In base alle stime dell’Agenzia internazionale dell’energia (Iea) – sottolinea Benedetti Michelangeli -, entro il 2035, saranno disponibili 2 miliardi di investimenti in tecnologie pulite. «Ciò significa che il mercato mondiale di cleantech sarà in espansione nonostante il disimpegno Usa. Questo aprirà opportunità per l’Europa nonché per la Cina – sottolinea l’analista di Strategic Perspectives -. In che misura sfrutterà questo vuoto dipenderà da come riuscirà a mobilitare la base manifatturiera interna e a ripensare le relazioni internazionali come mezzo per la prosperità, la sicurezza e l’autonomia strategica del Continente». In questa direzione – continua l’analista – «piano per l’elettrificazione europea che risponda a un chiaro obiettivo di decarbonizzazione unito a nuove regole per gli appalti pubblici in moda da garantire circolarità dei processi produttivi e incentivi per i prodotti a basse emissioni potranno rivelarsi fondamentali».

Allo stesso tempo, Trump non fa mistero della volontà di alzare il prezzo del Gas naturale liquefatto (Gnl) destinato alll’Europa – che ne importa il 47 per cento – in cambio di concessioni commerciali. «Bruxelles dovrà puntare sulla firma di nuovi partenariati strategici. Le Clean trade and investment partnerships (Ctibs) annunciate da Von der Leyen possono esserne la bussola – afferma Benedetti Michelangeli –. Se adeguatamente progettate e munite di uno spazio di dialogo con i Paesi terzi possono allargare la base di scambi commerciali dell’Ue, favorire la decarbonizzazione delle catene del valore e creare mercati globali “green”, il tutto riducendo le dipendenze geoeconomiche e rilanciando il ruolo diplomatico del Continente». È nel Sud del mondo, però, che «”l’effetto Donald” potrebbe causare maggiori sconquassi. L’Amministrazione ha sospeso gli aiuti climatici che Biden aveva portato al record di 11 miliardi nel 2024. «Quasi il 10 per cento dei 116 miliardi di contributi totali raggiunti, in ritardo, nel 2022 per sostenere la transizione ecologica nei Paesi poveri, senza i quali non è possibile contenere l’aumento della temperatura mondiale entro 1,5 gradi», afferma Eleonora Cogo, esperta di finanza internazionale del think tank italiano Ecco. All’ultima Cop, lo scorso novembre a Baku, dopo un estenuante tira e molla, la cifra è stata portata a 300 miliardi l’anno. Meno di un quarto del necessario, secondo gli esperti indipendenti, comunque.
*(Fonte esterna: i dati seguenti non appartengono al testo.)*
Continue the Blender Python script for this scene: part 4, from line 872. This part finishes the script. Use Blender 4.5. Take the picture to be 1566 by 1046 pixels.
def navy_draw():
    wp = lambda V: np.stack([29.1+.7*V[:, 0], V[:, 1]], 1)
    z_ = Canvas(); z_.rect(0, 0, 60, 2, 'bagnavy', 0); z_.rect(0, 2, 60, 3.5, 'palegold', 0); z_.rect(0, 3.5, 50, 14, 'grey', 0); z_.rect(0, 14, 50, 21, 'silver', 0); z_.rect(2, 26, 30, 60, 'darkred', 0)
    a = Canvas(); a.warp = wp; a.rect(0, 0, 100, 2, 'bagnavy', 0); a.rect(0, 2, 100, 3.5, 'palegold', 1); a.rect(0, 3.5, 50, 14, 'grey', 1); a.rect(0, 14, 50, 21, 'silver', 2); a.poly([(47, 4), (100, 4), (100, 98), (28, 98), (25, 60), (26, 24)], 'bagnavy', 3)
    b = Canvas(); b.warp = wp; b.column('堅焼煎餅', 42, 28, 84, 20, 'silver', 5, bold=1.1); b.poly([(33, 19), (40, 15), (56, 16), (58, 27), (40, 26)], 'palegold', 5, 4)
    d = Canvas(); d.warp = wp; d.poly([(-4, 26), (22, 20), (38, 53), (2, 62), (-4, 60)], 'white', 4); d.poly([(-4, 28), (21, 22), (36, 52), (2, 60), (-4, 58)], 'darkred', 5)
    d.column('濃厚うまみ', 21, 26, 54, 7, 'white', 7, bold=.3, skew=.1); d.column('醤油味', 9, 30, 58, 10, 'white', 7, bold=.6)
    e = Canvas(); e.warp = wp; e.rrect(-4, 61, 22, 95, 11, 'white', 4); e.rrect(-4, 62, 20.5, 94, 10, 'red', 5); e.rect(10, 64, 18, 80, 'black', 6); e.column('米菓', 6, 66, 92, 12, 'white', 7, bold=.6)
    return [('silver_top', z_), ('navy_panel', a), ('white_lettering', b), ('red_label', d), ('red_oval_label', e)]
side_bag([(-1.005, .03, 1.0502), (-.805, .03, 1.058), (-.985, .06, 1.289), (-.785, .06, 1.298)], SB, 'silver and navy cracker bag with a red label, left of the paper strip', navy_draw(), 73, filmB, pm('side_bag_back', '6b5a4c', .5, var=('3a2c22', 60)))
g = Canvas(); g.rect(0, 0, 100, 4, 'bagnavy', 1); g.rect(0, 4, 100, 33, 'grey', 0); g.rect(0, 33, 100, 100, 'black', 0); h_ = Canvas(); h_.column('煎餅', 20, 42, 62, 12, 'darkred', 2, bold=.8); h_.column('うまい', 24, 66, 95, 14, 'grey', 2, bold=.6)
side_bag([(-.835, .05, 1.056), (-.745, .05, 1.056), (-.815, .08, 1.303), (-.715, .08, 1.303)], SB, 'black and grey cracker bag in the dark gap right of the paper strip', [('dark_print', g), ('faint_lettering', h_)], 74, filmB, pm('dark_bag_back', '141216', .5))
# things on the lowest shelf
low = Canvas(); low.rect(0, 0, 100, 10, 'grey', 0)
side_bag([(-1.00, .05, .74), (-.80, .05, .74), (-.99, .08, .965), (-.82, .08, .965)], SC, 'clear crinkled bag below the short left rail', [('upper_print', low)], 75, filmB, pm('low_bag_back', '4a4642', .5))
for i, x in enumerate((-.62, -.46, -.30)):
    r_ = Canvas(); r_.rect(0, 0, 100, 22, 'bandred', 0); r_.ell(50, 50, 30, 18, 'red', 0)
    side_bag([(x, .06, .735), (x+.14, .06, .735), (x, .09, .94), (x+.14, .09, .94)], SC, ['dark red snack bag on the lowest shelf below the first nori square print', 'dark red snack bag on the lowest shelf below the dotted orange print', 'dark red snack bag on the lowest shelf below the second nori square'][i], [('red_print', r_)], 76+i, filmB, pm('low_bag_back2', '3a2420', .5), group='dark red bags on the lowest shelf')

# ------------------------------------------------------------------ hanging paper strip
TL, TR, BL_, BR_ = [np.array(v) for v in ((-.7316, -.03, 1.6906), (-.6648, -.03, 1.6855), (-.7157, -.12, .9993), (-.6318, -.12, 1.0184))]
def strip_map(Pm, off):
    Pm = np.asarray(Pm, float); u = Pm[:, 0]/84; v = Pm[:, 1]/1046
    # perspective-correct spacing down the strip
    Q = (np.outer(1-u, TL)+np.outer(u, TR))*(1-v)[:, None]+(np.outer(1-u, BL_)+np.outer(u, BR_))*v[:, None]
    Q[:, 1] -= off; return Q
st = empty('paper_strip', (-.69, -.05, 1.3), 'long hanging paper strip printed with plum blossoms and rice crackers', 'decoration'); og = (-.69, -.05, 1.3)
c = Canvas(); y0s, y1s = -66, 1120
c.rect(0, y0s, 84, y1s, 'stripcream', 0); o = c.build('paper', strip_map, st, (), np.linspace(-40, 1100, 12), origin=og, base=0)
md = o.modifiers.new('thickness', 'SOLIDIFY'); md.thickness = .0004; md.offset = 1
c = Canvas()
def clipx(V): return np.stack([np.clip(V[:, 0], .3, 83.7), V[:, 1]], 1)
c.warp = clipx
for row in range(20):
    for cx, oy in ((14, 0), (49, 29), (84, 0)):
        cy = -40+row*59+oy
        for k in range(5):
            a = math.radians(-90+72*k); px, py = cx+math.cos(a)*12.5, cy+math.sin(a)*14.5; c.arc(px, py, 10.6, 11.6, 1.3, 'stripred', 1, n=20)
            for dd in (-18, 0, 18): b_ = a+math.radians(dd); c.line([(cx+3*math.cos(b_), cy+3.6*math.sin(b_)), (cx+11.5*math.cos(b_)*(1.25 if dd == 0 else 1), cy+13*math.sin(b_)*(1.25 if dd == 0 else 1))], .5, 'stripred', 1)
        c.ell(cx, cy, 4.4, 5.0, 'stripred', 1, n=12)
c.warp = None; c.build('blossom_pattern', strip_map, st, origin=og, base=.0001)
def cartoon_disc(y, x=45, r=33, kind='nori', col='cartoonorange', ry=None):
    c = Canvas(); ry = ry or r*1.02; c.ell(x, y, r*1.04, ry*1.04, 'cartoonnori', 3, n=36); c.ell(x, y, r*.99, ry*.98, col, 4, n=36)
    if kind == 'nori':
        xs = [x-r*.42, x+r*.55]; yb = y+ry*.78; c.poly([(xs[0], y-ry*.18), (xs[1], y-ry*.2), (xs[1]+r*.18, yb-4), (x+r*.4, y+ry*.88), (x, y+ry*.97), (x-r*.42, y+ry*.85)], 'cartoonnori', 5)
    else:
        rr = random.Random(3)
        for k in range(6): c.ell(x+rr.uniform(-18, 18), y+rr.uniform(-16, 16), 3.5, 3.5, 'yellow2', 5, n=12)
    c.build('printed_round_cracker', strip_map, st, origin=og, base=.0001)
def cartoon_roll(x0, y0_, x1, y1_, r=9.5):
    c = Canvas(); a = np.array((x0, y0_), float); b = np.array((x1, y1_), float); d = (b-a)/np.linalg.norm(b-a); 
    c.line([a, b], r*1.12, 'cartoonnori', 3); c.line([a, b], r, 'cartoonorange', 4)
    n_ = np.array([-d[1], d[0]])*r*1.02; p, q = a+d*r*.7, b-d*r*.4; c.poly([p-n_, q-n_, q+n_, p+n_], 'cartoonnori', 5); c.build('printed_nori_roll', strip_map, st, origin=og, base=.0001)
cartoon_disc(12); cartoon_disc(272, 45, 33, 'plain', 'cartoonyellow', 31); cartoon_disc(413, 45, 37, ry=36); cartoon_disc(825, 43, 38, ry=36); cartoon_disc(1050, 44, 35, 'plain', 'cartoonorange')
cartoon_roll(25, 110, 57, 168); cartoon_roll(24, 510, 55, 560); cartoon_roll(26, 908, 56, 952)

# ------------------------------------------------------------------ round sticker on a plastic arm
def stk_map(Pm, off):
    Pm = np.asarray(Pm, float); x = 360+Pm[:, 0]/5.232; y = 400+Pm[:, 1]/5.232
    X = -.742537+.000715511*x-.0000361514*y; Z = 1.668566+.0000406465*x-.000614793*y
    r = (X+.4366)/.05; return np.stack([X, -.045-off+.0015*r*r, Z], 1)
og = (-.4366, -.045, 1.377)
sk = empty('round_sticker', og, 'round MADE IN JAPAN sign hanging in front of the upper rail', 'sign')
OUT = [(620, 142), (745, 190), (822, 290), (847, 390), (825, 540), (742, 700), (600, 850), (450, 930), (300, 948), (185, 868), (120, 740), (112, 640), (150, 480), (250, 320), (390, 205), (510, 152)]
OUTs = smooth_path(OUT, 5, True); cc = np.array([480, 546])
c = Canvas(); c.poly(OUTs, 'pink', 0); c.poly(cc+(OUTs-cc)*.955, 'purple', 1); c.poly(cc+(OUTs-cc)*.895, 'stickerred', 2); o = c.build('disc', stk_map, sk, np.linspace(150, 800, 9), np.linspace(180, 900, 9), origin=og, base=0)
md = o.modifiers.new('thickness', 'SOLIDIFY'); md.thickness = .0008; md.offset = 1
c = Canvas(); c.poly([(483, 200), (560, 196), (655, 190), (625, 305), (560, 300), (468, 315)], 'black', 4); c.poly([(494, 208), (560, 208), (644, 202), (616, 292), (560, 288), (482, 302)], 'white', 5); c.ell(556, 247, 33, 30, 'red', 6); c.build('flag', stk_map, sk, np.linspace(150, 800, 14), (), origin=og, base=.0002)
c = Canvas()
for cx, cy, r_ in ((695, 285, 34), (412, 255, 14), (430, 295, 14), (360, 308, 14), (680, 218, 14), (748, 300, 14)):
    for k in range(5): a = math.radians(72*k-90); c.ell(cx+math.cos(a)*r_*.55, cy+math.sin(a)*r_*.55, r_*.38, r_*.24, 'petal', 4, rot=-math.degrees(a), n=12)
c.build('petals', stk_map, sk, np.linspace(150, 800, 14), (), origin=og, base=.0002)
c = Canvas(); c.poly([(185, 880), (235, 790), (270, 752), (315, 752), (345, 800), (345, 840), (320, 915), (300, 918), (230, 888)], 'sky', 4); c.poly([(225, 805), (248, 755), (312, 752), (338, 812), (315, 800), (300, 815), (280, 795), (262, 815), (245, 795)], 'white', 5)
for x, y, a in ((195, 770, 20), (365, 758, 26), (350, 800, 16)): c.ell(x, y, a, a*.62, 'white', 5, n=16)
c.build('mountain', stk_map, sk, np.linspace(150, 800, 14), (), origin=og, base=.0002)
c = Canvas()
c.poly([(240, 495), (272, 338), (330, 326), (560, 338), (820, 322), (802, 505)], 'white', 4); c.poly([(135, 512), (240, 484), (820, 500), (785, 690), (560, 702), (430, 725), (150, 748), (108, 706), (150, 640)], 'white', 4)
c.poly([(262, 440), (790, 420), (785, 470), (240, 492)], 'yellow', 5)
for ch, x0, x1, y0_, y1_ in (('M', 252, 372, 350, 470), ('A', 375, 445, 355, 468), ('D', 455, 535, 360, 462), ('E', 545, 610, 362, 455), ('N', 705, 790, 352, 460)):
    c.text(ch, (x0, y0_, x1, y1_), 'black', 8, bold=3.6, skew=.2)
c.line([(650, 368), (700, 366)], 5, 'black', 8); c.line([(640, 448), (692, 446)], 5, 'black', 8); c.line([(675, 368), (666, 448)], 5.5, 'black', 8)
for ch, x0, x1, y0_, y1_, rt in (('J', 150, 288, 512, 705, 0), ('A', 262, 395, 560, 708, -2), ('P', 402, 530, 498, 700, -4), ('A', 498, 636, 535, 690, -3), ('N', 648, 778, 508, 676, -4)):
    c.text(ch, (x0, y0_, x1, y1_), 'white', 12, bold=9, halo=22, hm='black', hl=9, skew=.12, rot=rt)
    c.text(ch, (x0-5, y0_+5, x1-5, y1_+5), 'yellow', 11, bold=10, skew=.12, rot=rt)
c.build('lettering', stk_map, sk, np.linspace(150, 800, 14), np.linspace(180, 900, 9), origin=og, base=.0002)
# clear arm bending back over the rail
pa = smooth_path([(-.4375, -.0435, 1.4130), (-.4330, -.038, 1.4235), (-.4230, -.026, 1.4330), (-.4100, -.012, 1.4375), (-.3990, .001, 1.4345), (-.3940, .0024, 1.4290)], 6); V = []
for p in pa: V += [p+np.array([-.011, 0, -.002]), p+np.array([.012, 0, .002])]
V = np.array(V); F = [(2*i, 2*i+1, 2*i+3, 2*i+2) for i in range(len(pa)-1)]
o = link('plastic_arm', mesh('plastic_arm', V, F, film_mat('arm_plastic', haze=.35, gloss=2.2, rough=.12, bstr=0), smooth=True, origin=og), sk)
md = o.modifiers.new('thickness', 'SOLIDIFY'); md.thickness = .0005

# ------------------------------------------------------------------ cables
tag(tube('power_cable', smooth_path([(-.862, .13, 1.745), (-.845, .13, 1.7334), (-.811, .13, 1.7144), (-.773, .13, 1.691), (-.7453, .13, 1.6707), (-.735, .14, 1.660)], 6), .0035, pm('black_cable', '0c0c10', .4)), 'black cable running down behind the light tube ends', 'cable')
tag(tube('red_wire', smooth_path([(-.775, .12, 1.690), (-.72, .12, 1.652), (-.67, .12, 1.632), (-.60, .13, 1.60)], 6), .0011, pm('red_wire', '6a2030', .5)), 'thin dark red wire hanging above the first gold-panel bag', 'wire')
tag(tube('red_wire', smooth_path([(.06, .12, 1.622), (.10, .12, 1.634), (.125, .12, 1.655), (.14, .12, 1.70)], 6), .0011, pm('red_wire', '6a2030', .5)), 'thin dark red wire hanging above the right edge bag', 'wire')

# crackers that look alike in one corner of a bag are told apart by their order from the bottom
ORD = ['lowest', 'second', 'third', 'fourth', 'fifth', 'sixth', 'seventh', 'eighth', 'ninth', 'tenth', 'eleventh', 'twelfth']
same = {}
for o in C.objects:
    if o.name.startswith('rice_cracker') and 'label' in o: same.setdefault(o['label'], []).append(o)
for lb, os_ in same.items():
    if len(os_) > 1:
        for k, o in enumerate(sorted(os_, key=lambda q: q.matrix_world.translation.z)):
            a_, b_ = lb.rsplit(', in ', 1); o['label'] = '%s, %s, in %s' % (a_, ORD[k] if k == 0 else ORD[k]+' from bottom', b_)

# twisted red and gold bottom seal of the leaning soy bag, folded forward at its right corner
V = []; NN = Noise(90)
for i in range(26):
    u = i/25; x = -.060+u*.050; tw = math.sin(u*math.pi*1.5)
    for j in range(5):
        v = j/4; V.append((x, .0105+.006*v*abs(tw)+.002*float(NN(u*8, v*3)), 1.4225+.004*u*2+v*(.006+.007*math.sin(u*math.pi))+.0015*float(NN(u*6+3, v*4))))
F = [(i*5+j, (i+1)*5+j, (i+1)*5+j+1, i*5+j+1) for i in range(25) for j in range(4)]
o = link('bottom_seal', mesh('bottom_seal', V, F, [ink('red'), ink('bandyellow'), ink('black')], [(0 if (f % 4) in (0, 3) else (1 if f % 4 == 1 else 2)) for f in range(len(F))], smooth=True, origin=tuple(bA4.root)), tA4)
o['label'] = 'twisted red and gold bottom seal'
La cosiddetta “road to Cop30” potrebbe, invece del negoziato in atto per aumentare i fondi, diventare battaglia per mantenere almeno quanto pattuito. «È vero che, come il precedente mandato dimostra, nonostante i proclami, Trump non è mai riuscito ad azzerare gli aiuti per il clima», conclude Cogo. Allora, però, il tycoon non aveva così tanti emuli, dall’Ue all’America Latina. L’argentino Javier Milei starebbe pensando di seguirlo nell’addio agli Accordi di Parigi.